Kate Walbert’s The Sunken Cathedral is an undulating novel. Its vignettes follow various characters as they grapple with the anxieties of modern life in Manhattan and the fluctuations that climate change thrusts upon them. Perspectives shift, time skips, and readers must bob their eyes to retrieve significant treasures submerged in footnotes.

Though Walbert initially resisted using the device, “they really insisted on themselves,” she says. “Footnotes felt right and felt true, because they somehow do reflect that fractured consciousness, that you are here—‘you’ being the character or whomever—but also a part of you isn’t.”

It’s true of aged French expat Marie, owner of a Chelsea brownstone in “flood zone A!” as her alarmist son chides. On the surface, she seems adrift and vulnerable to others’ directing winds: the son wants the house sold. Simone, a fellow war bride and widow, wants Marie to enroll in a painting class. Sid Morris, the instructor, has other designs.Walbert Jacket

But still waters run deep, as evinced by footnotes that eventually exceed some chapters in length.
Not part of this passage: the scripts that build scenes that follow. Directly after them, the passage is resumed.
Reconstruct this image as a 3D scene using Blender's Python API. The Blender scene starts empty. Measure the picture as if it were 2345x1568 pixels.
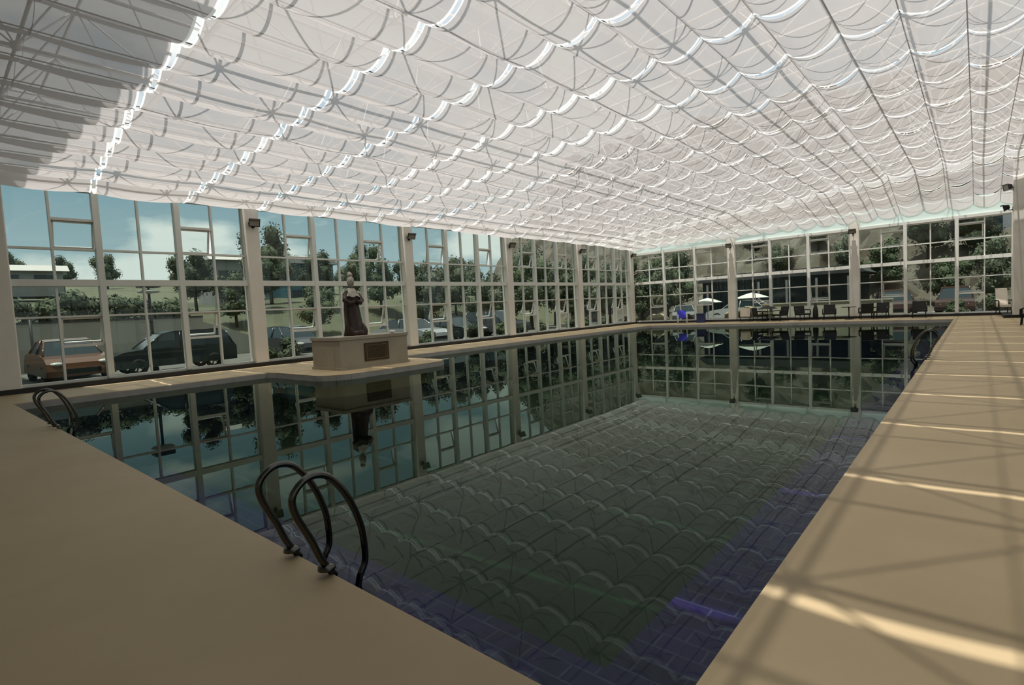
import bpy, bmesh, math, random
from mathutils import Vector, Matrix
random.seed(7)
SC = bpy.context.scene
COL = SC.collection
PI = math.pi

# ------------------------------------------------------------------ helpers
class MB:
    def __init__(s): s.v = []; s.f = []; s.sm = []
    def face(s, idx, smooth=False): s.f.append(tuple(idx)); s.sm.append(smooth)
    def box(s, x0, y0, z0, x1, y1, z1, xf=None):
        b = len(s.v)
        for x in (x0, x1):
            for y in (y0, y1):
                for z in (z0, z1):
                    p = Vector((x, y, z))
                    s.v.append(xf(p) if xf else p)
        for q in ((0, 1, 3, 2), (4, 6, 7, 5), (0, 4, 5, 1), (2, 3, 7, 6), (0, 2, 6, 4), (1, 5, 7, 3)):
            s.face([b + i for i in q])
        return s
    def tube(s, pts, r, n=10, caps=True, smooth=True):
        pts = [Vector(p) for p in pts]; b = len(s.v); N = len(pts)
        rr = r if isinstance(r, (list, tuple)) else [r] * N
        prev = None
        for i, p in enumerate(pts):
            t = (pts[min(i + 1, N - 1)] - pts[max(i - 1, 0)])
            if t.length < 1e-9: t = Vector((0, 0, 1))
            t.normalize()
            if prev is None:
                a = Vector((0, 0, 1)) if abs(t.z) < .9 else Vector((1, 0, 0))
                u = t.cross(a).normalized()
            else:
                u = (prev - t * prev.dot(t))
                u = u.normalized() if u.length > 1e-6 else t.cross(Vector((1, 0, 0))).normalized()
            prev = u; w = t.cross(u)
            for k in range(n):
                a = 2 * PI * k / n
                s.v.append(p + (u * math.cos(a) + w * math.sin(a)) * rr[i])
        for i in range(N - 1):
            for k in range(n):
                k2 = (k + 1) % n
                s.face([b + i * n + k, b + i * n + k2, b + (i + 1) * n + k2, b + (i + 1) * n + k], smooth)
        if caps:
            s.face([b + k for k in range(n)][::-1]); s.face([b + (N - 1) * n + k for k in range(n)])
        return s
    def lathe(s, prof, c=(0, 0, 0), n=16, smooth=True, sx=1, sy=1):
        b = len(s.v); c = Vector(c)
        for r, z in prof:
            for k in range(n):
                a = 2 * PI * k / n
                s.v.append(c + Vector((r * math.cos(a) * sx, r * math.sin(a) * sy, z)))
        for i in range(len(prof) - 1):
            for k in range(n):
                k2 = (k + 1) % n
                s.face([b + i * n + k, b + i * n + k2, b + (i + 1) * n + k2, b + (i + 1) * n + k], smooth)
        s.face([b + k for k in range(n)][::-1]); s.face([b + (len(prof) - 1) * n + k for k in range(n)])
        return s
    def ball(s, c, r, n=10, m=7, jit=0, rnd=random):
        if not isinstance(r, (tuple, list)): r = (r, r, r)
        b = len(s.v); c = Vector(c)
        for i in range(m + 1):
            th = PI * i / m
            for k in range(n):
                a = 2 * PI * k / n
                q = 1 + (rnd.uniform(-jit, jit) if 0 < i < m else 0)
                s.v.append(c + Vector((r[0] * math.sin(th) * math.cos(a) * q, r[1] * math.sin(th) * math.sin(a) * q, r[2] * math.cos(th) * q)))
        for i in range(m):
            for k in range(n):
                k2 = (k + 1) % n
                s.face([b + i * n + k, b + (i + 1) * n + k, b + (i + 1) * n + k2, b + i * n + k2], True)
        return s
    def prism(s, poly, z0, z1, xf=None):
        b = len(s.v); n = len(poly)
        for z in (z0, z1):
            for x, y in poly:
                p = Vector((x, y, z)); s.v.append(xf(p) if xf else p)
        for k in range(n):
            k2 = (k + 1) % n
            s.face([b + k, b + k2, b + n + k2, b + n + k])
        s.face([b + k for k in range(n)][::-1]); s.face([b + n + k for k in range(n)])
        return s
    def grid(s, fn, nu, nv, smooth=True):
        b = len(s.v)
        for i in range(nu + 1):
            for j in range(nv + 1): s.v.append(Vector(fn(i / nu, j / nv)))
        for i in range(nu):
            for j in range(nv):
                a = b + i * (nv + 1) + j
                s.face([a, a + 1, a + nv + 2, a + nv + 1], smooth)
        return s
    def build(s, name, mat, parent=None, off=None, fix=True):
        me = bpy.data.meshes.new(name)
        o = Vector(off) if off else Vector((0, 0, 0))
        me.from_pydata([tuple(v - o) for v in s.v], [], s.f)
        me.polygons.foreach_set('use_smooth', s.sm)
        if fix:
            bm = bmesh.new(); bm.from_mesh(me)
            bmesh.ops.recalc_face_normals(bm, faces=bm.faces); bm.to_mesh(me); bm.free()
        me.materials.append(mat)
        ob = bpy.data.objects.new(name, me); COL.objects.link(ob)
        if parent is not None: ob.parent = parent
        if off: ob.location = o
        return ob

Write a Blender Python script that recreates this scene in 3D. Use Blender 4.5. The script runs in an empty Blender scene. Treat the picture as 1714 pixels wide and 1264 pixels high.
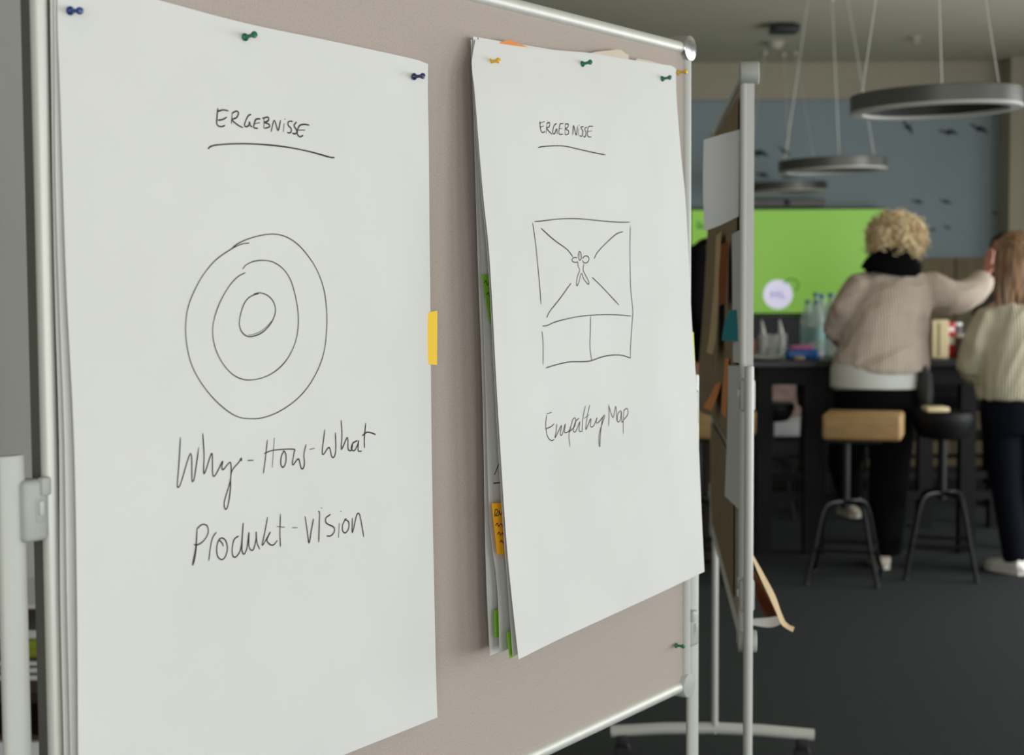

One begins: “Sometimes, before, it had felt like they were in a boat, Marie and Simone, Barbara, Donna, Franny, and all the others. More and more friends disappeared. The illness turned Bev Garfield’s face to stone. Ida Pierce lost her mind, first forgetting the word for sugar. Sugar, they had said to her, waving the little while packets. Sugar,” Walbert writes.

The narrative also shifts among Elizabeth, the upstairs tenant who’s raising one son with her husband just as Marie did a decade ago; Dr. Margaret Constantine, interim head of the school Elizabeth’s son attends; and Helen, an art historian and fellow painting student. They all come to be known with similar depth.

“I’m interested in point of view and the extraordinary way in which fiction allows us to inhabit so many different characters,” Walbert says. “Point of view is the writer’s gift. It’s the way in, the portal to that world.”